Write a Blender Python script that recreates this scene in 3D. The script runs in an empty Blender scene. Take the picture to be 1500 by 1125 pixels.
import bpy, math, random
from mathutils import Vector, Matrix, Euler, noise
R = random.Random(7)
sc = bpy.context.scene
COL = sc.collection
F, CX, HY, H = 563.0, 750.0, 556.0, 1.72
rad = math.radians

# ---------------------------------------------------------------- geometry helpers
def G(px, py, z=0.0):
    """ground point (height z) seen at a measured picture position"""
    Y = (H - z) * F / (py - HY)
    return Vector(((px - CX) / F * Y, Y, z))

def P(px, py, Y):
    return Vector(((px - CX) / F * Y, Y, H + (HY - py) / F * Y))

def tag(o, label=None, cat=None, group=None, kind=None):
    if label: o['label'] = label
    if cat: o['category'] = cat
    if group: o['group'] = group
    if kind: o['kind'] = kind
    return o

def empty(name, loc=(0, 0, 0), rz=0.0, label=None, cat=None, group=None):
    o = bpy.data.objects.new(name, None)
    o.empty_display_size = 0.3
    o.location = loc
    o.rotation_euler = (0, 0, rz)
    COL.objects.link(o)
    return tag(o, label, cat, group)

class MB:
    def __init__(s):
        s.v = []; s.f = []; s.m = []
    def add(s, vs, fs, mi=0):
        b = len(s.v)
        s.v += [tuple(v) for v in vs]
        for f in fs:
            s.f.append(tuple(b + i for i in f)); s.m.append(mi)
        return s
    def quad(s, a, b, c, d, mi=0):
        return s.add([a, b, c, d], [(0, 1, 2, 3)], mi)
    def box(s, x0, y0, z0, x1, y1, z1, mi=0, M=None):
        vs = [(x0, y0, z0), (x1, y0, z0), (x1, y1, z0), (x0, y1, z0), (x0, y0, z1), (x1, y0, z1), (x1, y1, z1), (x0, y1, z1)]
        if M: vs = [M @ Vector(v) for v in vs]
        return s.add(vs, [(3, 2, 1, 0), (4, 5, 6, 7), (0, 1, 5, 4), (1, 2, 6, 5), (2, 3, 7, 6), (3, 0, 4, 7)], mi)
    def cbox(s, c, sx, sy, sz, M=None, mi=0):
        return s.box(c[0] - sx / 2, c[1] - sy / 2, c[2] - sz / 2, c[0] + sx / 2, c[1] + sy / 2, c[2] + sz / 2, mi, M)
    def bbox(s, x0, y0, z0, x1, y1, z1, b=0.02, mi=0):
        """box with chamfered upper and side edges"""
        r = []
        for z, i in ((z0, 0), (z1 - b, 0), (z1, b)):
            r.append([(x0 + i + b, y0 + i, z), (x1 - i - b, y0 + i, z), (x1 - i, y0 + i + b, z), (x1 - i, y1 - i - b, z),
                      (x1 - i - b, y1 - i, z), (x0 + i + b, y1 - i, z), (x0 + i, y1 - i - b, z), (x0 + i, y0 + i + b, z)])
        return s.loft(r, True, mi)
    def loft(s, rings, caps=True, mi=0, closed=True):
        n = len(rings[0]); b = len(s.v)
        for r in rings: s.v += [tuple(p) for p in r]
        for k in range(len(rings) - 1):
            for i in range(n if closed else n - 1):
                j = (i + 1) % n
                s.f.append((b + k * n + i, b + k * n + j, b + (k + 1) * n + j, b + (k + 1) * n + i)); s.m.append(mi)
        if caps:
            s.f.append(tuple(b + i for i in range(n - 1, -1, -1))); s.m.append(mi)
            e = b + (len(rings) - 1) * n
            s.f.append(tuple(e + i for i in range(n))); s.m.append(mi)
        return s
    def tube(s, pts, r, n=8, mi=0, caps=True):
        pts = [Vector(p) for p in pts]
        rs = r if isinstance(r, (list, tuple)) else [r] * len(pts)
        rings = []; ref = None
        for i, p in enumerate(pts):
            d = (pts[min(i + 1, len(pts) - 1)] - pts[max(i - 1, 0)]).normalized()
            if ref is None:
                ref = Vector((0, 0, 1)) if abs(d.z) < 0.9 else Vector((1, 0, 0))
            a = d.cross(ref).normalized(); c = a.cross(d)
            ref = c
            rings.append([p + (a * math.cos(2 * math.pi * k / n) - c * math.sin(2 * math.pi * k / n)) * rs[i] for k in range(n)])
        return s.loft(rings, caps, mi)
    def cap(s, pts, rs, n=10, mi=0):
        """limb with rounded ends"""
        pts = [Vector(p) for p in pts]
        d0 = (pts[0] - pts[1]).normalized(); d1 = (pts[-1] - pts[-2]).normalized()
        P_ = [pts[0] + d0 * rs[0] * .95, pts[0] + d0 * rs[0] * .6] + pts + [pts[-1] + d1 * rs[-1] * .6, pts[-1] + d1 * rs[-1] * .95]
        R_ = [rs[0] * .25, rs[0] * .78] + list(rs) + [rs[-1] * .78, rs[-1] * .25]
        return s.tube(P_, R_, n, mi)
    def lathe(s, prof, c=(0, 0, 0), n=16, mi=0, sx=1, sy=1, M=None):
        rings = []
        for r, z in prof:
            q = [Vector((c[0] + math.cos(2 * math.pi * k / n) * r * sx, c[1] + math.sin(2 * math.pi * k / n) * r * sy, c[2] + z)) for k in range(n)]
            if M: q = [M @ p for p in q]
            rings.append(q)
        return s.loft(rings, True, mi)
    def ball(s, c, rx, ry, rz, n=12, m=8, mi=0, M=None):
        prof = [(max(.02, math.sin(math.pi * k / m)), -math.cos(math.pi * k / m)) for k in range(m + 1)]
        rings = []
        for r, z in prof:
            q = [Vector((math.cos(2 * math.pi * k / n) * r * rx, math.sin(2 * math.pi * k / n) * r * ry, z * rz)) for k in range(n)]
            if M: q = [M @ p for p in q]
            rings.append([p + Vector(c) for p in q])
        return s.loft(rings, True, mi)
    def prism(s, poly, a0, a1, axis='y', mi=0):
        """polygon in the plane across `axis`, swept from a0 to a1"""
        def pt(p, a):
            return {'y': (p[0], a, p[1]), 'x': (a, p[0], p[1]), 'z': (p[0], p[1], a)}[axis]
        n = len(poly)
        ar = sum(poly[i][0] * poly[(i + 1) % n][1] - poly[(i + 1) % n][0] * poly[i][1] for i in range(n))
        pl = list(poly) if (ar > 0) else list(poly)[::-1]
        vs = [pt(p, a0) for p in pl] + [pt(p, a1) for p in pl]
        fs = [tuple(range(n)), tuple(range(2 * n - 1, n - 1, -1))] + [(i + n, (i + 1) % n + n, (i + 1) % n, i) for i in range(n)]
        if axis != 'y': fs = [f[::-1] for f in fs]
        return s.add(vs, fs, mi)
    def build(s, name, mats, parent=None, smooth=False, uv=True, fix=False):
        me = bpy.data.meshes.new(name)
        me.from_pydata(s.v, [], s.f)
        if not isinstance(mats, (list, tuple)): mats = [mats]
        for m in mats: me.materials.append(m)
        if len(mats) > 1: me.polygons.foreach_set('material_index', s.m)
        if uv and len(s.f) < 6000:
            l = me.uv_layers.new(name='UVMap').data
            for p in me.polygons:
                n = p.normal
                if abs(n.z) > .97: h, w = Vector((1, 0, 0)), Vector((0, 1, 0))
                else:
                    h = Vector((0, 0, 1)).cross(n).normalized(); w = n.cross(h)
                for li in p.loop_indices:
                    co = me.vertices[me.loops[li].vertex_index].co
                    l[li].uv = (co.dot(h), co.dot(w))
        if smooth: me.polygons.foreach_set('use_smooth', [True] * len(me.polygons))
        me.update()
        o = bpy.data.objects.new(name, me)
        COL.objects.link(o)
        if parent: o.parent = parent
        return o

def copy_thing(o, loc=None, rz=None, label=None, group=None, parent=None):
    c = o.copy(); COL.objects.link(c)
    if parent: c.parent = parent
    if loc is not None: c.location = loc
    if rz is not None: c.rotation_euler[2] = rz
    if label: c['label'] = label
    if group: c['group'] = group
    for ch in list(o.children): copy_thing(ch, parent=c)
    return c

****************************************

* _The exercise_
Write out exactly the lines from the start of the material through the line with "return tag(o, label, cat, group)". No other output is expected.

* _Task solution_
Write a Blender Python script that recreates this scene in 3D. The script runs in an empty Blender scene. Take the picture to be 1500 by 1125 pixels.
import bpy, math, random
from mathutils import Vector, Matrix, Euler, noise
R = random.Random(7)
sc = bpy.context.scene
COL = sc.collection
F, CX, HY, H = 563.0, 750.0, 556.0, 1.72
rad = math.radians

# ---------------------------------------------------------------- geometry helpers
def G(px, py, z=0.0):
    """ground point (height z) seen at a measured picture position"""
    Y = (H - z) * F / (py - HY)
    return Vector(((px - CX) / F * Y, Y, z))

def P(px, py, Y):
    return Vector(((px - CX) / F * Y, Y, H + (HY - py) / F * Y))

def tag(o, label=None, cat=None, group=None, kind=None):
    if label: o['label'] = label
    if cat: o['category'] = cat
    if group: o['group'] = group
    if kind: o['kind'] = kind
    return o

def empty(name, loc=(0, 0, 0), rz=0.0, label=None, cat=None, group=None):
    o = bpy.data.objects.new(name, None)
    o.empty_display_size = 0.3
    o.location = loc
    o.rotation_euler = (0, 0, rz)
    COL.objects.link(o)
    return tag(o, label, cat, group)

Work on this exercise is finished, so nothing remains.